Il sistema di produzione WCM che riguarda l’organizzazione della fabbrica nel suo complesso e che interessa il sistema qualità, la manutenzione, la gestione dei costi, la logistica in un’ottica di continua evoluzione. Questo sistema si basa sull’aggressione sistematica di ogni tipo di spreco e perdita, con il coinvolgimento di tutti, attraverso l’impegno rigoroso di metodi e di standard.

Il coinvolgimento degli stabilimenti consente attraverso procedure informatizzate di evidenziare anomalie e proporre soluzioni.
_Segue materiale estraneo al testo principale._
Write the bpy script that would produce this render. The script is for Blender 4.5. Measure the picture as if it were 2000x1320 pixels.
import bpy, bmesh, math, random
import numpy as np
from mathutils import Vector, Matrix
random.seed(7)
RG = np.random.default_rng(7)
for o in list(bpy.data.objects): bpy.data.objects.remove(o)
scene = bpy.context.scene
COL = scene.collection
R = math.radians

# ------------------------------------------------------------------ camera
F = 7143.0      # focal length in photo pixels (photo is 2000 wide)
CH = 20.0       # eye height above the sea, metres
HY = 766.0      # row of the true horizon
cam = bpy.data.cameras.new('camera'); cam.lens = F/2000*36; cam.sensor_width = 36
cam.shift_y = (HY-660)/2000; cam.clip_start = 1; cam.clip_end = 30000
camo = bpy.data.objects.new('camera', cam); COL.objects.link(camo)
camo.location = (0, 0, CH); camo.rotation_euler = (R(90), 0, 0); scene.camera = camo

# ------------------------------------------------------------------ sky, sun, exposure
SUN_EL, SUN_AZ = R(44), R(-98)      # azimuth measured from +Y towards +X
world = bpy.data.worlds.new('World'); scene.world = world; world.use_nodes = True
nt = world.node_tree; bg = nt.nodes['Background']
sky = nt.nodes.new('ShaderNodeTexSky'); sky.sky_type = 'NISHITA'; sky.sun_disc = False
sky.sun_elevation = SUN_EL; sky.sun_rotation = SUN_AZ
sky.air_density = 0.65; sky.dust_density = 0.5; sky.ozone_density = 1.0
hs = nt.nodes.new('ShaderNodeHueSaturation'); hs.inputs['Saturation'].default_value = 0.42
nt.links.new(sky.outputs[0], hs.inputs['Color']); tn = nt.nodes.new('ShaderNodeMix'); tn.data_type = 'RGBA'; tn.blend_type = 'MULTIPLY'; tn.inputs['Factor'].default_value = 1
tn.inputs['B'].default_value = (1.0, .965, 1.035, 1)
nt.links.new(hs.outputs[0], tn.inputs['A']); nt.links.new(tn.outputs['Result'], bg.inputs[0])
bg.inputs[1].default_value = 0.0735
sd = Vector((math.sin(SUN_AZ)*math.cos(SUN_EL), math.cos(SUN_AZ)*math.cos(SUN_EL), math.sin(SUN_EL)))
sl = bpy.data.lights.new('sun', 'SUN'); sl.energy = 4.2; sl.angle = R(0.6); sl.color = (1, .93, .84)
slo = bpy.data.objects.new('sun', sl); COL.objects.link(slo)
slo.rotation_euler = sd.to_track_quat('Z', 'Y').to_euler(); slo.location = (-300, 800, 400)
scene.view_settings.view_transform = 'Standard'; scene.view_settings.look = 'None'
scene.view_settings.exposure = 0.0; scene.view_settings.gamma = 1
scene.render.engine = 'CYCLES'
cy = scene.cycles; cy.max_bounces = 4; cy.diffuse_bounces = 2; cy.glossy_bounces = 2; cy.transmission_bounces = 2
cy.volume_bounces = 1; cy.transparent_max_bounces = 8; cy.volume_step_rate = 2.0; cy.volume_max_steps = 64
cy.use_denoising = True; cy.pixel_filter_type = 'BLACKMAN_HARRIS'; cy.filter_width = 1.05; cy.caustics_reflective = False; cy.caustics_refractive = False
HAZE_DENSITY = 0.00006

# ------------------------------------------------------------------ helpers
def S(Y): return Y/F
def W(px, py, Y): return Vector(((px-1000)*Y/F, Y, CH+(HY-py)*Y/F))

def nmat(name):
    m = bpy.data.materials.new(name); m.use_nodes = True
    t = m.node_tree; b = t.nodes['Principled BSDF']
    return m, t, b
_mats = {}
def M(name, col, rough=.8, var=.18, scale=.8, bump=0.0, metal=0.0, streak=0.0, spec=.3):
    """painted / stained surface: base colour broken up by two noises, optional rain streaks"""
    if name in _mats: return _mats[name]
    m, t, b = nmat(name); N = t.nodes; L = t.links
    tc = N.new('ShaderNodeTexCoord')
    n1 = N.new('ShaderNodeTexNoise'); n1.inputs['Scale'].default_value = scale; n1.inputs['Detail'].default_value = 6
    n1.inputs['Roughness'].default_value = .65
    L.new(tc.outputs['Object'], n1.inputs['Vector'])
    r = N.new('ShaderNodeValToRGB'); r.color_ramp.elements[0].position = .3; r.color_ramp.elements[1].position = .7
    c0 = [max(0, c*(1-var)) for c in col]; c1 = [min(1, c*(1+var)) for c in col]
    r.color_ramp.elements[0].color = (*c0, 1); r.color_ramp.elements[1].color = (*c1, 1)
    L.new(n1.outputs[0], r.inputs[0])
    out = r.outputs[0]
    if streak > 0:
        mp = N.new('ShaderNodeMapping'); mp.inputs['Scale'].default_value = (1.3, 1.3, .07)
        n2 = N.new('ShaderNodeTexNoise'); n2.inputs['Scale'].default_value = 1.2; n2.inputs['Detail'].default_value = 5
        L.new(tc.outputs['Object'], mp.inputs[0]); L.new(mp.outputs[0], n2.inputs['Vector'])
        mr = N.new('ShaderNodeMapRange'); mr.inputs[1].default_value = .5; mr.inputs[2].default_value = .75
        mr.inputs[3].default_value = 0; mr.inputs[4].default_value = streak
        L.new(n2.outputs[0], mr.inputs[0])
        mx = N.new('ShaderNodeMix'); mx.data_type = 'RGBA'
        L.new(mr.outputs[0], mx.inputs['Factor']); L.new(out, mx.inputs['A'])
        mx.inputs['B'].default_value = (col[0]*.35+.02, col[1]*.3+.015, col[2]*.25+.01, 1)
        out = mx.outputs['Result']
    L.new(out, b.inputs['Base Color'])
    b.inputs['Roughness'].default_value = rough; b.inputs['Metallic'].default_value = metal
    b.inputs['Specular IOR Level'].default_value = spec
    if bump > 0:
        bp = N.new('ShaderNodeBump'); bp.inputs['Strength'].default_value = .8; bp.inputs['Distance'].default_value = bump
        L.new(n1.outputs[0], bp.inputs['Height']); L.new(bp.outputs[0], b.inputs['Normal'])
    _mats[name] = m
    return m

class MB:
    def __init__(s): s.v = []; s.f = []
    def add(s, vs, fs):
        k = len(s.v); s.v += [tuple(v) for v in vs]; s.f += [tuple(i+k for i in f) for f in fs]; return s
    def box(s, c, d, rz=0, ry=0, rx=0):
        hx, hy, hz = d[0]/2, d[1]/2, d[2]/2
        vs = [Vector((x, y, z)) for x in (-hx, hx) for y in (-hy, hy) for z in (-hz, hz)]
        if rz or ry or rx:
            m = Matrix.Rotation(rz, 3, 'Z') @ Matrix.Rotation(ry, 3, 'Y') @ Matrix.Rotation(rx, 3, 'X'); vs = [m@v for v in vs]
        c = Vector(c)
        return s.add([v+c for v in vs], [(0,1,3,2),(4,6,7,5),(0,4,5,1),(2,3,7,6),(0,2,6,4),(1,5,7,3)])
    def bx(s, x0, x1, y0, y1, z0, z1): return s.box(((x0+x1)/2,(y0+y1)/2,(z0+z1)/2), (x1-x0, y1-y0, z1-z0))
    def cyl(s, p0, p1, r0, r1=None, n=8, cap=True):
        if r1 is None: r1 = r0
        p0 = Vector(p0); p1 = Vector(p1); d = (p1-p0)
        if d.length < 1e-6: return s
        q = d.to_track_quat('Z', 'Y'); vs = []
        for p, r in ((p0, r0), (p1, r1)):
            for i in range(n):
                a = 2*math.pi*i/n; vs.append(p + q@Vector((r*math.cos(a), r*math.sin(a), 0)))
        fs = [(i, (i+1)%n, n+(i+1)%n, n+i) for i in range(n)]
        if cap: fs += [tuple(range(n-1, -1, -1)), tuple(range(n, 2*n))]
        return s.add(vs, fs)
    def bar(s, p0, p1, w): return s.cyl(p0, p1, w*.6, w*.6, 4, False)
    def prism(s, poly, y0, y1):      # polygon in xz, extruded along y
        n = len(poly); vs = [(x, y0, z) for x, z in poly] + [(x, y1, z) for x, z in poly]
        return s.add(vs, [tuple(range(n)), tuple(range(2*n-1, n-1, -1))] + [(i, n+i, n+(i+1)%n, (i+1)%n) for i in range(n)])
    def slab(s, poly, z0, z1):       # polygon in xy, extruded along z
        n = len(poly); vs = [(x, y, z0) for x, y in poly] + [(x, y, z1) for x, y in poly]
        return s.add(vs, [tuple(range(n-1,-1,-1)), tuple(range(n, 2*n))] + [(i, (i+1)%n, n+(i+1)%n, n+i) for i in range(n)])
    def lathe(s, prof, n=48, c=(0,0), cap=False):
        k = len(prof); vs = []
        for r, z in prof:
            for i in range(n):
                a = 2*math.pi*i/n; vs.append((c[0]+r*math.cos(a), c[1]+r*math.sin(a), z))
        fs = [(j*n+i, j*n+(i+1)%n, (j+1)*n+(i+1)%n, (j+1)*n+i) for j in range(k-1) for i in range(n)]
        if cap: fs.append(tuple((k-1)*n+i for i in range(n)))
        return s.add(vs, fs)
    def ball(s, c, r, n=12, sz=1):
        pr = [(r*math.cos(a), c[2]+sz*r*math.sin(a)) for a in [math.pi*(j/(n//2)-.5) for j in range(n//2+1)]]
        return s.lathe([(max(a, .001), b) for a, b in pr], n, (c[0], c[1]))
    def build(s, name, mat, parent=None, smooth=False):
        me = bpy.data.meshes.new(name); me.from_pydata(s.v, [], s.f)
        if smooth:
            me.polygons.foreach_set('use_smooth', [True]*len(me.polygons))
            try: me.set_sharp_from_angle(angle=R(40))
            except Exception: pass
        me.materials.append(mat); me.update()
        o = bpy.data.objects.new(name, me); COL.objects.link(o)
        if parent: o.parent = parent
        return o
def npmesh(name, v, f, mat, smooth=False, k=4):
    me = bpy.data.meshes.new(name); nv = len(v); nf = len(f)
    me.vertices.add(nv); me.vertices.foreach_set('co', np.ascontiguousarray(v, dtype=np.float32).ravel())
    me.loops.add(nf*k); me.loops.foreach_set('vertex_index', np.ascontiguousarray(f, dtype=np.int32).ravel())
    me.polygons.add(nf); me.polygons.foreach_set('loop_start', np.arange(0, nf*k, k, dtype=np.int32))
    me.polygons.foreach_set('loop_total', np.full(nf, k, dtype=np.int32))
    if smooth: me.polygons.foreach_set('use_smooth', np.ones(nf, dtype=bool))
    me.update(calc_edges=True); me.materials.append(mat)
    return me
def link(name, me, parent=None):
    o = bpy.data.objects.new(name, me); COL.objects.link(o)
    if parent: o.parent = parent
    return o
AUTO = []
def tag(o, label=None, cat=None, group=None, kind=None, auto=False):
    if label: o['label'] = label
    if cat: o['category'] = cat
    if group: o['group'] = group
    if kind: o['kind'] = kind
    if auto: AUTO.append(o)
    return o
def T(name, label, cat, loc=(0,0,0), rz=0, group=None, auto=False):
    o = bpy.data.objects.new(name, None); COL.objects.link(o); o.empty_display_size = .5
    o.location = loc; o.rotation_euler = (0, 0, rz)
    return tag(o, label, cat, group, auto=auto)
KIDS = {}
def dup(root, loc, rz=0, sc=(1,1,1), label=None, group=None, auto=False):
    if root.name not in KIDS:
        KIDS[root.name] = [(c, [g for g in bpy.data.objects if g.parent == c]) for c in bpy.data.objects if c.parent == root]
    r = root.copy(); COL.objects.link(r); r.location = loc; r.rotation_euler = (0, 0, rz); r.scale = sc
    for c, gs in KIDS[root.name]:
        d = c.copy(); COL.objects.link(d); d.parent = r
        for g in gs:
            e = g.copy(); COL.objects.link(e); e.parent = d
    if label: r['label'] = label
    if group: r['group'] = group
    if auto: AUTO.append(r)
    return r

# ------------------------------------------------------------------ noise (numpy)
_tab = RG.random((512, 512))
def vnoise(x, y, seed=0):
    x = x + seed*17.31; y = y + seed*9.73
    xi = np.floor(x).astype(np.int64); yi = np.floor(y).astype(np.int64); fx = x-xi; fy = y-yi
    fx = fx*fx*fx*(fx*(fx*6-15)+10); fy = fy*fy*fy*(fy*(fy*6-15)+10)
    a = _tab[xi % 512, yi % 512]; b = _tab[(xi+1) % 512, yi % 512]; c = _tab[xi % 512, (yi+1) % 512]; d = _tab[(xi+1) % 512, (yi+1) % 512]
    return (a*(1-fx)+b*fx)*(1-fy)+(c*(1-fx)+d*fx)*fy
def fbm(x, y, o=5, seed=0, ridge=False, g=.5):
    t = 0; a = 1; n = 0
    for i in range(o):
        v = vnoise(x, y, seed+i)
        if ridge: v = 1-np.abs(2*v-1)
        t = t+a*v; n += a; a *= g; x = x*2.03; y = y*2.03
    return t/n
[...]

Questo percorso consente allo stilista, al progettista, al tecnologo di verificare le scelte effettuate, fare azioni di miglioramento e non ripetere gli stessi errori nei successivi modelli


La descrizione di questi processi avviene contestualmente alle procedure di fusione “tecnica” con Chrysler, l’approccio è scegliere il miglior strumento e standardizzarlo. Approccio diverso fu utilizzato nell’esperienza precedente con GM-Opel, dove si erano definite quote per la costruzione di nuove vetture di prodotti da impiegare, 60% Opel e 40% Fiat. Opel non aveva il 60% di prodotti migliori di Fiat, il risultato fu produrre vetture qualitativamente inferiori.
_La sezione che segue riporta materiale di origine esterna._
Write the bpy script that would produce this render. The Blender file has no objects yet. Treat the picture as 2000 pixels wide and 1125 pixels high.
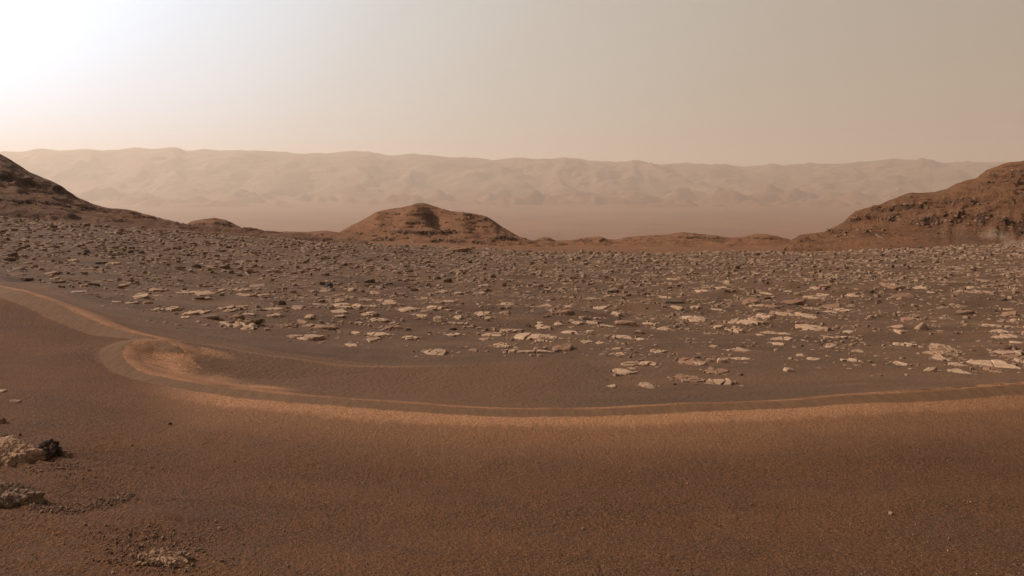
import bpy, math, random
import numpy as np

# ------------------------------------------------------------------ camera, sky, sun, exposure
S = bpy.context.scene
C = S.collection
PW, PH, F, HY = 2000.0, 1125.0, 1500.0, 352.0      # photograph frame, focal length in its pixels, true horizon row
cam_d = bpy.data.cameras.new('camera'); cam = bpy.data.objects.new('camera', cam_d); C.objects.link(cam)
cam_d.sensor_width = 36.0; cam_d.lens = 36.0 * F / PW
cam_d.shift_y = -(PH / 2 - HY) / PW
cam_d.clip_start = 0.05; cam_d.clip_end = 200000.0
cam.location = (0, 0, 0); cam.rotation_euler = (math.radians(90), 0, 0)
S.camera = cam

SUN_AZ, SUN_EL = -78.0, 34.0                        # degrees: azimuth from the view axis (left is negative), elevation
sd = (math.sin(math.radians(SUN_AZ)) * math.cos(math.radians(SUN_EL)),
      math.cos(math.radians(SUN_AZ)) * math.cos(math.radians(SUN_EL)), math.sin(math.radians(SUN_EL)))
sun_d = bpy.data.lights.new('sun', 'SUN'); sun = bpy.data.objects.new('sun', sun_d); C.objects.link(sun)
sun_d.energy = 5.0; sun_d.angle = math.radians(0.5); sun_d.color = (1.0, 0.89, 0.76)
from mathutils import Vector
sun.rotation_euler = Vector(sd).to_track_quat('Z', 'Y').to_euler()

world = bpy.data.worlds.new('World'); S.world = world; world.use_nodes = True
wn = world.node_tree.nodes; wl = world.node_tree.links
for n in list(wn): wn.remove(n)
w_out = wn.new('ShaderNodeOutputWorld'); w_bg = wn.new('ShaderNodeBackground')
sky = wn.new('ShaderNodeTexSky'); sky.sky_type = 'NISHITA'; sky.sun_disc = False
sky.sun_elevation = math.radians(SUN_EL); sky.sun_rotation = math.radians(SUN_AZ)
sky.air_density = 0.35; sky.dust_density = 10.0; sky.ozone_density = 0.0; sky.altitude = 0
# dusty air on top of it: bluish white towards the sun, butterscotch away from it, a function of the angle from the sun only
w_geo = wn.new('ShaderNodeTexCoord'); w_dot = wn.new('ShaderNodeVectorMath'); w_dot.operation = 'DOT_PRODUCT'
wl.new(w_geo.outputs['Generated'], w_dot.inputs[0]); w_dot.inputs[1].default_value = sd
w_mr = wn.new('ShaderNodeMapRange'); wl.new(w_dot.outputs['Value'], w_mr.inputs['Value']); w_mr.inputs['From Min'].default_value = -1.0
w_ramp = wn.new('ShaderNodeValToRGB'); wl.new(w_mr.outputs['Result'], w_ramp.inputs['Fac'])
SKY = [(-1.0, (0.25, 0.20, 0.15)), (-0.23, (0.41, 0.34, 0.265)), (0.0, (0.46, 0.395, 0.32)), (0.25, (0.545, 0.505, 0.445)), (0.41, (0.64, 0.635, 0.615)), (0.57, (0.81, 0.89, 0.99)), (0.69, (1.0, 1.18, 1.40)), (1.0, (1.6, 1.75, 1.95))]
for p_, c_ in SKY[1:-1]: w_ramp.color_ramp.elements.new((p_ + 1) / 2)
for q, (p_, c_) in enumerate(SKY):
    w_ramp.color_ramp.elements[q].color = (*c_, 1)
w_sep = wn.new('ShaderNodeSeparateXYZ'); wl.new(w_geo.outputs['Generated'], w_sep.inputs[0])
w_air = wn.new('ShaderNodeMapRange'); wl.new(w_sep.outputs['Z'], w_air.inputs['Value'])
for k_, v_ in zip(('From Min', 'From Max', 'To Min', 'To Max'), (0.0, 1.0, 1.0, 0.5)): w_air.inputs[k_].default_value = v_
w_dust = wn.new('ShaderNodeBackground'); wl.new(w_ramp.outputs['Color'], w_dust.inputs['Color']); wl.new(w_air.outputs['Result'], w_dust.inputs['Strength'])
wl.new(sky.outputs['Color'], w_bg.inputs['Color']); w_bg.inputs['Strength'].default_value = 0.012
w_add = wn.new('ShaderNodeAddShader'); wl.new(w_bg.outputs[0], w_add.inputs[0]); wl.new(w_dust.outputs[0], w_add.inputs[1])
wl.new(w_add.outputs[0], w_out.inputs['Surface'])

S.view_settings.view_transform = 'Standard'; S.view_settings.look = 'None'
S.view_settings.exposure = 0.12; S.view_settings.gamma = 1.0; S.view_settings.use_curve_mapping = False
S.render.engine = 'CYCLES'
S.cycles.use_denoising = True
S.cycles.volume_bounces = 1; S.cycles.max_bounces = 4; S.cycles.diffuse_bounces = 2

# ------------------------------------------------------------------ numeric helpers
rng = np.random.default_rng(7)
random.seed(7)
_perm = np.random.default_rng(3).permutation(512).astype(np.int64)
_perm = np.concatenate([_perm, _perm])
_ang = np.random.default_rng(4).uniform(0, 2 * np.pi, 512)
_gx, _gy = np.cos(_ang), np.sin(_ang)
def perlin(x, y, seed=0):
    x = np.asarray(x, float); y = np.asarray(y, float)
    xi = np.floor(x).astype(np.int64); yi = np.floor(y).astype(np.int64)
    xf = x - xi; yf = y - yi
    u = xf * xf * xf * (xf * (xf * 6 - 15) + 10); v = yf * yf * yf * (yf * (yf * 6 - 15) + 10)
    def g(ix, iy, fx, fy):
        h = _perm[(_perm[(ix + seed * 37) & 511] + iy) & 511]
        return _gx[h] * fx + _gy[h] * fy
    n00 = g(xi, yi, xf, yf); n10 = g(xi + 1, yi, xf - 1, yf)
    n01 = g(xi, yi + 1, xf, yf - 1); n11 = g(xi + 1, yi + 1, xf - 1, yf - 1)
    return ((n00 + u * (n10 - n00)) * (1 - v) + (n01 + u * (n11 - n01)) * v) * 1.5
def fbm(x, y, octs=4, seed=0, gain=0.5):
    s = 0; a = 1.0; f = 1.0
    for o in range(octs):
        s = s + a * perlin(x * f + 13.7 * o, y * f - 7.1 * o, seed + o); a *= gain; f *= 2.03
    return s
def ridged(x, y, octs=4, seed=0, gain=0.5):
    s = 0; a = 1.0; f = 1.0
    for o in range(octs):
        s = s + a * (1 - 2 * np.abs(perlin(x * f + 5.3 * o, y * f + 9.1 * o, seed + o))); a *= gain; f *= 2.03
    return s
def sstep(a, b, x):
    t = np.clip((x - a) / (b - a), 0, 1); return t * t * (3 - 2 * t)
def lin(pts, x):
    pts = np.array(pts, float); return np.interp(x, pts[:, 0], pts[:, 1])
def smooth_lin(pts, x, w):
    return sum(lin(pts, x + o * w) for o in (-1, -0.5, 0, 0.5, 1)) / 5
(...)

In questa fusione lo stato d’animo dei soggetti in campo italiani ed americani è differente. Gli americani arrivano al confronto convinti e determinati, hanno vissuto periodi bui con la chiusura dei loro stabilimenti. Attraverso il sindacato hanno rischiato soldi propri, dei fondi pensioni e con l’appoggio del governo Obama affidando la guida a Marchionne sono ripartiti ed hanno ottenuto continui successi. Noi italiani - pessimisti di natura - abbiamo poca consapevolezza delle nostre capacità e competenze, siamo portati ad evidenziare più gli aspetti negativi che quelli positivi. In questa situazione di criticità ci troviamo da soli mentre il paese continua volutamente a non leggere i cambiamenti avvenuti per continuare a mantenere rendite di posizione.


Il lavoro con la propria dignità non è al centro dello sviluppo del nostro paese, i diversi sindacati sono concentrati sul proprio ombelico. Esigere dalla politica scelte di politica industriale è un dovere. Far diventare centrale il lavoro significa ridisegnare i tempi della nostra società. Valorizzare ed aiutare chi è esposto alla concorrenza internazionale significa salvare questo paese. Nel superamento di questo impasse dovrebbe essere coinvolto anche il settore dei servizi pubblici. Se si riflettete gli orari dei servizi a finalità pubblica, dalle ore 9 alle ore 14 sono accessibili solo a ricchi e pensionati. Solo la grande distribuzione si è posto nella condizione di intercettare le esigenze di chi lavora.

I servizi che eroga lo Stato, dal centrale al periferico, devono essere accessibili a chi contribuisce per il mantenimento dello stesso.

Se ciò non avviene, il patto fiscale tra cittadino e stato viene messo in discussione.

La filosofia della destra è stata rimuovere ostacoli e regole al mercato con l’illusione che il diventare ricchi di pochi consentisse una crescita collettiva.


E andata in altro modo, i pochi ricchi possono comprarsi i servizi, la salute, la sicurezza e il sapere e, conseguentemente, possono fare a meno di uno stato efficiente.

La parte che vogliamo rappresentare ha bisogno di uno stato efficiente per questo dobbiamo agire per il cambiamento superando le resistenze.